• Source data:
───
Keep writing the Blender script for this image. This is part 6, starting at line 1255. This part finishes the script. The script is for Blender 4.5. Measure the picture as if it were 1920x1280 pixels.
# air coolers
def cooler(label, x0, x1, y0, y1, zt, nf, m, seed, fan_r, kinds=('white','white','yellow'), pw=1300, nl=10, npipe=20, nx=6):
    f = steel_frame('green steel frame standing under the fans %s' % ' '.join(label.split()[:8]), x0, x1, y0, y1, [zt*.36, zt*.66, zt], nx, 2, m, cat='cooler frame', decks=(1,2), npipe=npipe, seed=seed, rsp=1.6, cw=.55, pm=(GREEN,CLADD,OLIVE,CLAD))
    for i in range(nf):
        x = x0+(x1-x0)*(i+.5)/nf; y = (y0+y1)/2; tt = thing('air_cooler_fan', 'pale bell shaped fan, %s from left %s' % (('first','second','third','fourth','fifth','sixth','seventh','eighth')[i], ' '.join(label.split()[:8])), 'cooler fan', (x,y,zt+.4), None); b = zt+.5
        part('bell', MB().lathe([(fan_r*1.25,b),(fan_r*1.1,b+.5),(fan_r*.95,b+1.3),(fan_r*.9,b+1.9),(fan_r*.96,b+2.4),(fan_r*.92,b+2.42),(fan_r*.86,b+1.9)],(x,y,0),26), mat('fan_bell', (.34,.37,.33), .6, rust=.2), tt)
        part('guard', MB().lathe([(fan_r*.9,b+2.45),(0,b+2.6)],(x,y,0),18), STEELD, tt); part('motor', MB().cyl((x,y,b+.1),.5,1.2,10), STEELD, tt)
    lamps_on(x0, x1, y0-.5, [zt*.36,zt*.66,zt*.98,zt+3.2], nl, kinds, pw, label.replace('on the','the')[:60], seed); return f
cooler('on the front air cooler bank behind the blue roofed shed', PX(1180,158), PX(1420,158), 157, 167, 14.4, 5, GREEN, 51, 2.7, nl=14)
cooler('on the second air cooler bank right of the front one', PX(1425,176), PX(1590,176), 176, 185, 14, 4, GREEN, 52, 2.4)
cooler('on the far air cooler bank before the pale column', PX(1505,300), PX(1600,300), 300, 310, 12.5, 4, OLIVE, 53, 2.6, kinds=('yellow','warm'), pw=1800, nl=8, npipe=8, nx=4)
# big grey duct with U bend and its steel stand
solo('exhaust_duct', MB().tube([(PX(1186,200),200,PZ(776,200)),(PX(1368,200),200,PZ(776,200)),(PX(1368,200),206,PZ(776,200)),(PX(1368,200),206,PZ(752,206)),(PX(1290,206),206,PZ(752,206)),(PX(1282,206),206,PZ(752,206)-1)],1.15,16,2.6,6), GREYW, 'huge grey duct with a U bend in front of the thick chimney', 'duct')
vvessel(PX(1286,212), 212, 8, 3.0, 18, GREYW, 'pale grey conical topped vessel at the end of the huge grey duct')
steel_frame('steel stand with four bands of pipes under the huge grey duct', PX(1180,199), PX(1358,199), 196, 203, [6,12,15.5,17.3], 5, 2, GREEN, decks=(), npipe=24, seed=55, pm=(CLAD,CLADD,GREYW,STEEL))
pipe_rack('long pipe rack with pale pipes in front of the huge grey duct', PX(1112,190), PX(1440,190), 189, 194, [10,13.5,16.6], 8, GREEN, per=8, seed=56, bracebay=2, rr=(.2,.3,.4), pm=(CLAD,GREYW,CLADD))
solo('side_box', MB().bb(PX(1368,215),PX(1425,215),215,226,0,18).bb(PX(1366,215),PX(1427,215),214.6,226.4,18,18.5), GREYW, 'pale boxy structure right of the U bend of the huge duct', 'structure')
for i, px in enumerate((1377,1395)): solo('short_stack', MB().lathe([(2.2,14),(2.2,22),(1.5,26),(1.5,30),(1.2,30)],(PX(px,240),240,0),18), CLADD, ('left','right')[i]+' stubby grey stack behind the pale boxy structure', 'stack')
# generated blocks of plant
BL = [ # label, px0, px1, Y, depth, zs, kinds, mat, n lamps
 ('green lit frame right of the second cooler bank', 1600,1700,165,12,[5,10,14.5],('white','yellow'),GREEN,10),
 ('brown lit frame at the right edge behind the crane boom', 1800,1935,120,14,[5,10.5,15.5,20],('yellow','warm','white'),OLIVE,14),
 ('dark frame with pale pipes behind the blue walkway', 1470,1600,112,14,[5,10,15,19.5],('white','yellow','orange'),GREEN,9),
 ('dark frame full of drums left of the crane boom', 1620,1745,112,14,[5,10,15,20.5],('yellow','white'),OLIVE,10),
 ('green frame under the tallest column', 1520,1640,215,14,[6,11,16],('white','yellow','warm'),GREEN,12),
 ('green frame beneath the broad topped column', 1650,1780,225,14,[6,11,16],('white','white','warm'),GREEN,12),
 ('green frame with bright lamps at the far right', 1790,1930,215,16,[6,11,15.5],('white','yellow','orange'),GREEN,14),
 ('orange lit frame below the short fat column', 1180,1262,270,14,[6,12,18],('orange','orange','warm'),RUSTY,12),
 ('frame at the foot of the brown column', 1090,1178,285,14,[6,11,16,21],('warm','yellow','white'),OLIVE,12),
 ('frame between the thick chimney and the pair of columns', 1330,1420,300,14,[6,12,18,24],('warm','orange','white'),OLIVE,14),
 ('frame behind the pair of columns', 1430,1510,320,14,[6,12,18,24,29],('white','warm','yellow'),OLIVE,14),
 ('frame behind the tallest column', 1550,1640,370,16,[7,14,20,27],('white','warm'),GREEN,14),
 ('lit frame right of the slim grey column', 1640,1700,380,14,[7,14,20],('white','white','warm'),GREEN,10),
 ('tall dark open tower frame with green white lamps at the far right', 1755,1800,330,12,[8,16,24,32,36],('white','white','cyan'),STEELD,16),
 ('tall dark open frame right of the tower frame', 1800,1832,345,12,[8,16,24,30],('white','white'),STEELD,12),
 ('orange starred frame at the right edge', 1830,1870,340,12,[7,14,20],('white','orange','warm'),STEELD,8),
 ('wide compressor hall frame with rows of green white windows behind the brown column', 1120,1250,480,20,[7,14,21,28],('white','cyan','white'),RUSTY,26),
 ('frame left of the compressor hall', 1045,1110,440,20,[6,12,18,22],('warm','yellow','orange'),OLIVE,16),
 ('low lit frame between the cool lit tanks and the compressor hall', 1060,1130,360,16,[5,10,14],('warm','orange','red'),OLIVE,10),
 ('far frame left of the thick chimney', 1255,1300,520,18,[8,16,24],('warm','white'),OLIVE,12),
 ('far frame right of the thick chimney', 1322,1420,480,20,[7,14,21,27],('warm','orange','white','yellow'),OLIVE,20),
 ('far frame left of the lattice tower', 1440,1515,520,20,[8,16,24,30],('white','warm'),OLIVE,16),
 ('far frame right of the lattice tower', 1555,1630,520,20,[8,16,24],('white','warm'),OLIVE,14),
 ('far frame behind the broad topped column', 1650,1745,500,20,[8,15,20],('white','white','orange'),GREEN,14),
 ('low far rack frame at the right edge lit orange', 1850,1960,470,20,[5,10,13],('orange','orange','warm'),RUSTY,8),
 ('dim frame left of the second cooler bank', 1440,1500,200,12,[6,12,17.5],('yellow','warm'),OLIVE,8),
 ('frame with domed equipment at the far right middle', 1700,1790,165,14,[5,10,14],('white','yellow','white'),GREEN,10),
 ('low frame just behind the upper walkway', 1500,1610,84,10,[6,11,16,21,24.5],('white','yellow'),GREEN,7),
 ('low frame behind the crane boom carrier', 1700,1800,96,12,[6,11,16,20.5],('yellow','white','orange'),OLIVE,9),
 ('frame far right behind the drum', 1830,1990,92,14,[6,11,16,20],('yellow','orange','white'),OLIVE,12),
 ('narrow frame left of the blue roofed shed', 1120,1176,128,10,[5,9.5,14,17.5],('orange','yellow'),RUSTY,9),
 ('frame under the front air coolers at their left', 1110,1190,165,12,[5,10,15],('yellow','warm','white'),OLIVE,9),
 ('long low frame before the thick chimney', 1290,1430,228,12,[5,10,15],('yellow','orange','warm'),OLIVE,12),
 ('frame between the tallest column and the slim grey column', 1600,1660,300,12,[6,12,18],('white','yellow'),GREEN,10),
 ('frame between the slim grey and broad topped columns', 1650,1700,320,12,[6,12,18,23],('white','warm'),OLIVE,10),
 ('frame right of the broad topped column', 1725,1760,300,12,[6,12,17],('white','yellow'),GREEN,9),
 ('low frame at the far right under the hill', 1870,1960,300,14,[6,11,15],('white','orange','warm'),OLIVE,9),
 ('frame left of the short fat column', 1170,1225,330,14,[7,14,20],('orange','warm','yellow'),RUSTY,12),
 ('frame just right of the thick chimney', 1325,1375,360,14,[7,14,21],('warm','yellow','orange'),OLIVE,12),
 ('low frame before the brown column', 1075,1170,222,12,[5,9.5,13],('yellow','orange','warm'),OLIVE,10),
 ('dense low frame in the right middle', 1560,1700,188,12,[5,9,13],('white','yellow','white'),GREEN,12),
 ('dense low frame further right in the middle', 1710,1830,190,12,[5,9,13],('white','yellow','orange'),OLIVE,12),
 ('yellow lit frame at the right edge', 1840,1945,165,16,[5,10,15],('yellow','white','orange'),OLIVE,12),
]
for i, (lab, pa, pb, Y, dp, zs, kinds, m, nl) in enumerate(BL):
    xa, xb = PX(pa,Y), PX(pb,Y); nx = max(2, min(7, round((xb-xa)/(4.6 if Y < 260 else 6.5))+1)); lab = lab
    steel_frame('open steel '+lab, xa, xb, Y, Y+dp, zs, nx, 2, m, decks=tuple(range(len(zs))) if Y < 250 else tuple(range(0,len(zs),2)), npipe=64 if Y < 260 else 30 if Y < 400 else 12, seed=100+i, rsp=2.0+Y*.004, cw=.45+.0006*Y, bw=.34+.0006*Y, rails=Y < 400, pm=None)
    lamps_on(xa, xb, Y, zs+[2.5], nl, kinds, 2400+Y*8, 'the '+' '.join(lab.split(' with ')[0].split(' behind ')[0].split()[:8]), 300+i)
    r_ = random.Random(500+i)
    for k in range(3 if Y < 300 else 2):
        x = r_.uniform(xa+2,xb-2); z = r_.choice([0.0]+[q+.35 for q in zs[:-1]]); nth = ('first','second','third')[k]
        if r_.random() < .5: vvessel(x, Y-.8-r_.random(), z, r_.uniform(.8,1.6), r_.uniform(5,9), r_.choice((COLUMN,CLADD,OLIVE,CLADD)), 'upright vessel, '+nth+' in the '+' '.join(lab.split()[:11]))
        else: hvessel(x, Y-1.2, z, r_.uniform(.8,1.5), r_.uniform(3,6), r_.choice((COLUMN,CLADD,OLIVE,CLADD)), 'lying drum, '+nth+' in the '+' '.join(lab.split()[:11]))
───
• Written task: Pick out each line containing "part" and report it.

• Final result:
Keep writing the Blender script for this image. This is part 6, starting at line 1255. This part finishes the script. The script is for Blender 4.5. Measure the picture as if it were 1920x1280 pixels.
        part('bell', MB().lathe([(fan_r*1.25,b),(fan_r*1.1,b+.5),(fan_r*.95,b+1.3),(fan_r*.9,b+1.9),(fan_r*.96,b+2.4),(fan_r*.92,b+2.42),(fan_r*.86,b+1.9)],(x,y,0),26), mat('fan_bell', (.34,.37,.33), .6, rust=.2), tt)
        part('guard', MB().lathe([(fan_r*.9,b+2.45),(0,b+2.6)],(x,y,0),18), STEELD, tt); part('motor', MB().cyl((x,y,b+.1),.5,1.2,10), STEELD, tt)